Douglas Rushkoff, author of Program or Be Programmed, writes in the Huffington Post:

“Some of our schools have elected to offer “computer” classes, but instead of teaching programming, these classes almost invariably teach programs: how to use Microsoft Office, Adobe Photoshop, or any of the other commercial software packages used in the average workplace. We teach our kids how to get jobs in today’s marketplace rather than how to innovate for tomorrow’s.”

He could not be more on target in his assessment of the importance of teaching programming.  Kids are desperate to acquire this new language, and it feeds their curiosity, imagination, and interest.  It also raises kids to a higher cognitive level and forces them to become problem-solvers instead of consumers.  Rushkoff writes:

“Digital tools are not like rakes, steam engines, or even automobiles that we can drive with little understanding of how they work. Digital technology doesn’t merely convey our bodies, but ourselves. Our screens are the windows through which we are experiencing, organizing, and interpreting the world in which we live. We are doing more than extending human agency through a new linguistic or communications system. We are replicating the very function of cognition with external, extra-human mechanisms. These tools are not mere extensions of the will of some individual or group, but entities that have the ability to think and operate other components in the neural network–namely, us.”

Of course, kids need to know how to use programs, but they can often tinker and figure these things out on their own, without adult interference.  The Hole in the Wall experiment in India is testament to this, and the notion of minimally invasive education is highly pertinent when it comes to kids learning how to use programs.

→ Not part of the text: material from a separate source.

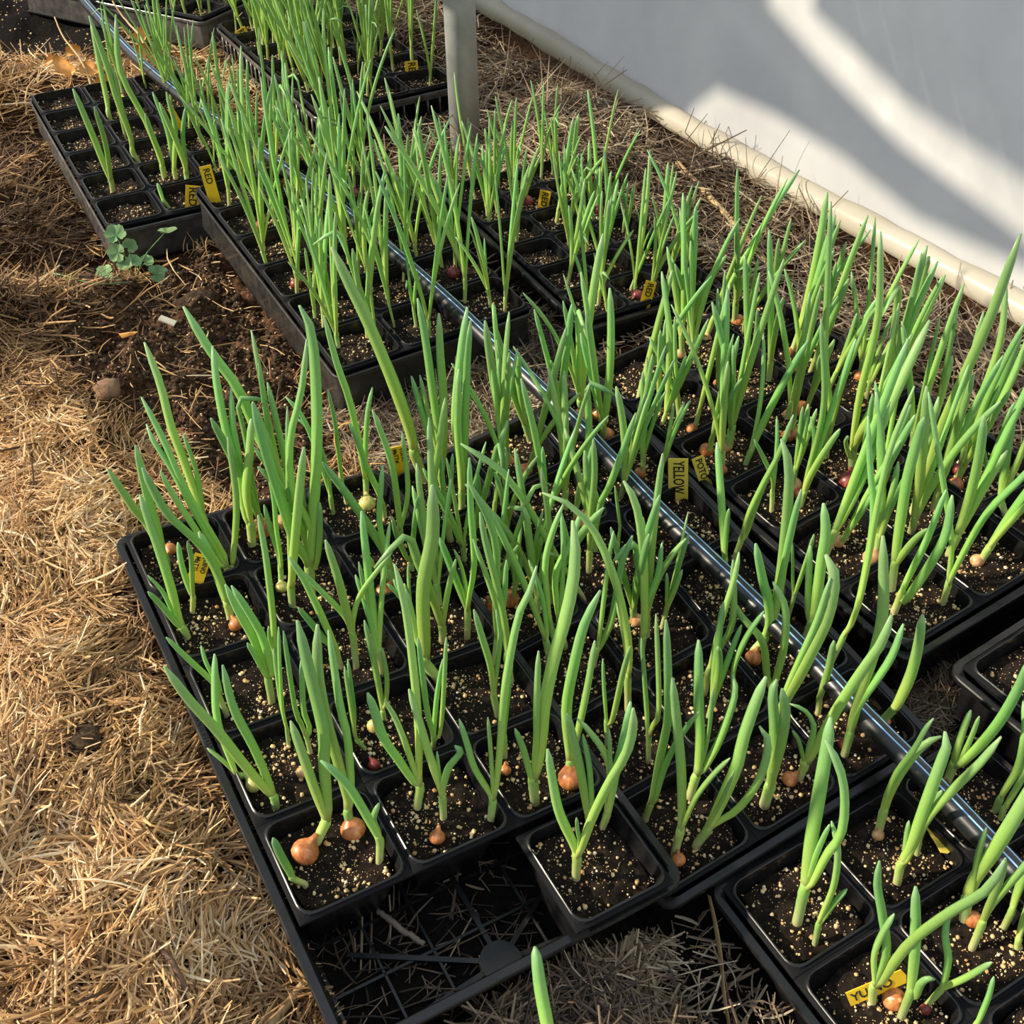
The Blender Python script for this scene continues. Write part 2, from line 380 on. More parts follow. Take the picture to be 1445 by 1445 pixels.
# ------------------------------------------------------------------ straw
def ribbons(P, ang, tilt, L, W, roll, bend, tone, seg=3):
    """many bent ribbons in one mesh: V-shaped strips"""
    n = len(P); d = np.stack([np.cos(ang) * np.cos(tilt), np.sin(ang) * np.cos(tilt), np.sin(tilt)], 1)
    u = np.stack([-np.sin(ang), np.cos(ang), np.zeros(n)], 1); w = np.cross(d, u)
    a = u * np.cos(roll)[:, None] + w * np.sin(roll)[:, None]; b = np.cross(d, a)
    V = np.zeros((n, seg + 1, 3, 3)); tt = np.zeros((n, seg + 1, 3))
    for i in range(seg + 1):
        f = i / seg - .5
        c = P + d * (L * f)[:, None] + (b * .6 + u * .4) * (bend * L * (f * f - .08) * 1.6)[:, None]
        wd = W * (1 - .35 * abs(2 * f) ** 3)
        for j, q in enumerate((-1, 0, 1)):
            V[:, i, j] = c + a * (wd * q * .5)[:, None] + b * ((0 if q else .32) * wd)[:, None]
        tt[:, i] = tone[:, None]
    base = (np.arange(n) * (seg + 1) * 3)[:, None, None]
    q = np.array([[i * 3 + j, i * 3 + j + 1, (i + 1) * 3 + j + 1, (i + 1) * 3 + j] for i in range(seg) for j in range(2)])
    F = (base + q[None]).reshape(-1, 4)
    return V.reshape(-1, 3), F, tt.ravel()
def scatter(n, x0, x1, y0, y1, dens):
    x = RNG.uniform(x0, x1, n); y = RNG.uniform(y0, y1, n)
    ok = RNG.random(n) < dens(x, y)
    x, y = x[ok], y[ok]
    ins = np.full(len(x), 9.)
    for t in T.values():
        ins = np.minimum(ins, t.footprint(x, y)[0])
    ok = ins > .0
    return x[ok], y[ok], ins[ok]
def straw_mesh(name, n, box, dens, material, label, lmin, lmax, wmin, wmax, lift=.012, updense=.12, tone0=0., comb=.55):
    x, y, ins = scatter(n, *box, dens)
    m = len(x)
    L = lmin + (lmax - lmin) * RNG.random(m) ** 2.2; L = np.minimum(L, .02 + ins * 1.6)
    clump = vnoise(x, y, .075, 11); fine = vnoise(x, y, .028, 12)
    ang = (clump * 1.7 + fine * .45) * 2 * PI + RNG.normal(0, comb, m)
    tilt = RNG.normal(.0, .16, m) + np.where(RNG.random(m) < updense, RNG.uniform(.2, .8, m), 0) + (vnoise(x, y, .05, 13) - .5) * .7
    z = terrain(x, y) + lift * RNG.random(m) ** 1.2 + np.abs(np.sin(tilt)) * L * .3
    tone = np.clip(.5 + (vnoise(x, y, .06, 14) - .5) * .7 + RNG.normal(0, .22, m) + tone0 - np.where(x < .16, .34, 0) * np.clip((y - .75) / .25, 0, 1), 0, 1)
    V, F, tt = ribbons(np.stack([x, y, z], 1), ang, tilt, L, RNG.uniform(wmin, wmax, m), RNG.uniform(-1.2, 1.2, m), RNG.normal(0, .35, m), tone)
    me = mesh_from(name, V, F, False, [material], {'t': tt})
    return tag(link(name, me), label, 'straw', None, 'stuff')
soft = lambda x, y: 1 - .93 * soil_mask(x, y)
straw_mesh('straw_mulch', 105000, (-.42, .02, -.28, 1.25), lambda x, y: soft(x, y) * np.clip(1 - (x + .05) * 9, .3, 1), M['straw'], 'thick golden straw mulch along the left of the trays', .008, .055, .0009, .0027, .016, .14, .06, .5)
straw_mesh('straw_mulch', 20000, (-.2, .58, 1.0, 2.2), lambda x, y: soft(x, y) * (1 - dark_mask(x, y)) * np.where(x < .17, 1, .55), M['straw'], 'golden straw around the back left trays', .02, .11, .0014, .003, .015, .1, .0)
straw_mesh('straw_mulch', 9000, (.02, .3, .5, 1.25), lambda x, y: .025 + .94 * soft(x, y) * (y < .95), M['straw'], 'sparse straw at the edge of the bare soil', .012, .06, .001, .0022, .012, .1, -.1)
straw_mesh('straw_mulch', 26000, (.56, 1.25, .1, 2.6), lambda x, y: np.where(x > .8, 1, .7) * (x < 1.03), M['straw_grey'], 'weathered straw below the plastic wall', .025, .15, .0012, .003, .02, .12, .05, .9)
straw_mesh('straw_mulch', 8000, (.27, .62, .5, .75), lambda x, y: np.ones_like(x), M['straw_grey'], 'brown straw in the gap between middle trays', .02, .07, .0011, .0024, .012, .1, .0, .9)
straw_mesh('straw_mulch', 7000, (.08, .3, -.28, .0), lambda x, y: 1 - .9 * dark_mask(x, y), M['straw_grey'], 'brown straw in front of the front left tray', .02, .08, .0012, .0028, .012, .1, -.05, .9)
straw_mesh('straw_mulch', 2600, (.545, .64, -.12, .06), lambda x, y: np.ones_like(x), M['straw_grey'], 'dark straw in the gap between the right trays', .02, .06, .001, .002, .01, .1, -.2, .9)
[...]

But for kids to elevate to a higher cognitive level, they need the expertise of high level programmers to give them the tools to understand a new language to become “innovators,” and not just consumers.

For schools, that can be the challenge – how to find the right person to be the conduit of programming knowledge.  Or, maybe Google’s Code University can begin to serve as the beginnings of virtual learning for schools and students to build programming communities.  An online programming consortium could help to make programming more widely available for schools.